Question: The numerical value of a measurement is: A. directly proportional to the unit B. inversely propo...

Question

The numerical value of a measurement is:
A. directly proportional to the unit
B. inversely proportional to the unit
C. both
D. none

Answer 1

Solution

Hint
The numerical value along with its unit makes the measurement of a quantity. The relation between two different units for the same quantity will tell us the relation between the unit and its numerical value. With the help of units of the measurement like kg, litre, etc, the relation between the numerical value and its unit can be found out easily.

Complete step by step answer
It is better to know the definitions of the terms that we are going to use in further explanation.
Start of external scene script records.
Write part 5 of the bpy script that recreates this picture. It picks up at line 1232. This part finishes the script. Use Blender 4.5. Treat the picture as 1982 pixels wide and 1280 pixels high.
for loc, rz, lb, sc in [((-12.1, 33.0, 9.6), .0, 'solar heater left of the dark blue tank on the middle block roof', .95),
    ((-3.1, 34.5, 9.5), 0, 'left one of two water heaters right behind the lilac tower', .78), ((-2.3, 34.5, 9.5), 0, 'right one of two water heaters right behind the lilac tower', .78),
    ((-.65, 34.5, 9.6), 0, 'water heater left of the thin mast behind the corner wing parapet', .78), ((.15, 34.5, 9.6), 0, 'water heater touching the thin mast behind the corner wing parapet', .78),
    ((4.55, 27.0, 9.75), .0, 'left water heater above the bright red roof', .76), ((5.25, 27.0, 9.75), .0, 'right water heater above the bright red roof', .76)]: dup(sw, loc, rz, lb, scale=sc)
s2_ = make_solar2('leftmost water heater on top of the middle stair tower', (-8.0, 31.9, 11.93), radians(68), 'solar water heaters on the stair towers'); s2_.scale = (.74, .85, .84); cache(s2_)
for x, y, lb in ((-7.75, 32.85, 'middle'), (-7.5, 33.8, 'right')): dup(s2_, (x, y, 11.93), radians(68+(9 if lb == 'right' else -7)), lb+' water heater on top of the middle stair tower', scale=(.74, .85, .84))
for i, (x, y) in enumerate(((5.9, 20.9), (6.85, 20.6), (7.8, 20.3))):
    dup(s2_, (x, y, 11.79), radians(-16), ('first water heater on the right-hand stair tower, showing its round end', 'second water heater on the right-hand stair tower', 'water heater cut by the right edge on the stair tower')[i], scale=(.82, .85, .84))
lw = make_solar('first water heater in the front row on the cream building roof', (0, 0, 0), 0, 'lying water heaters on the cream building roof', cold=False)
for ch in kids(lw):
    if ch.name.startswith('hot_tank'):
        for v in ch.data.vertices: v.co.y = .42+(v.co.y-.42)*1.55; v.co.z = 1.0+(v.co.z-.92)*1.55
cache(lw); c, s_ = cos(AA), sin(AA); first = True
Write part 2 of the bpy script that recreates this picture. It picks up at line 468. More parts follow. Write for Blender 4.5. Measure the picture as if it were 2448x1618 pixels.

The definitions of measurement and the unit are as follows.
The measurement is the assignment of the number to the characteristics of the materials, objects, events, etc. The physical quantities are measured with respect to a fixed quantity called the unit.
Consider, for example, $x$ represents the magnitude and $y$ represents the unit. Thus, the overall expression is represented as follows.
$xy = {\text{constant}}$
Dividing both sides by we get,
$x = \dfrac{{{\text{constant}}}}{y}$
Let us consider a numerical example for a better understanding of the concept. An object has a mass of 10 kg. Here, 10 kg represents the physical quantity of an object. You may notice that 10 kg value can be converted to the other unit.
We know that $1g = 0.001kg$
Thus,
$10kg = 10,000g$
We also know that $1\,ton = \,1,000\,kg$
Thus,
$10\,kg = \,0.001\,ton$
Finally, we can conclude that,
$10,000\,g = 10\,kg = \,0.001\,ton$
From the above expression we get,
$\Rightarrow 10,000 > 10 > \,0.001\,$ …… (1)
Now ,consider the units,
$\Rightarrow gram\, < \,kg\, < \,ton$ …… (2)
Upon comparing the equations (1) and (2) we can notice that, as the numerical value decreases, the unit increases. Thus, both are inversely proportional to each other.
$\therefore$ The numerical value of a measurement is inversely proportional to the unit. Thus, option (B) is correct.

Note
We can say that, for a larger numerical value, the unit associated will be smaller and vice - versa. Some of the physical quantities do not have units, as they are the ratios of the physical quantities having the same units. For example, the strain is a unitless quantity, as it is a ratio of original to the extended length, and as the length of both is same, thus, the unit gets cancelled.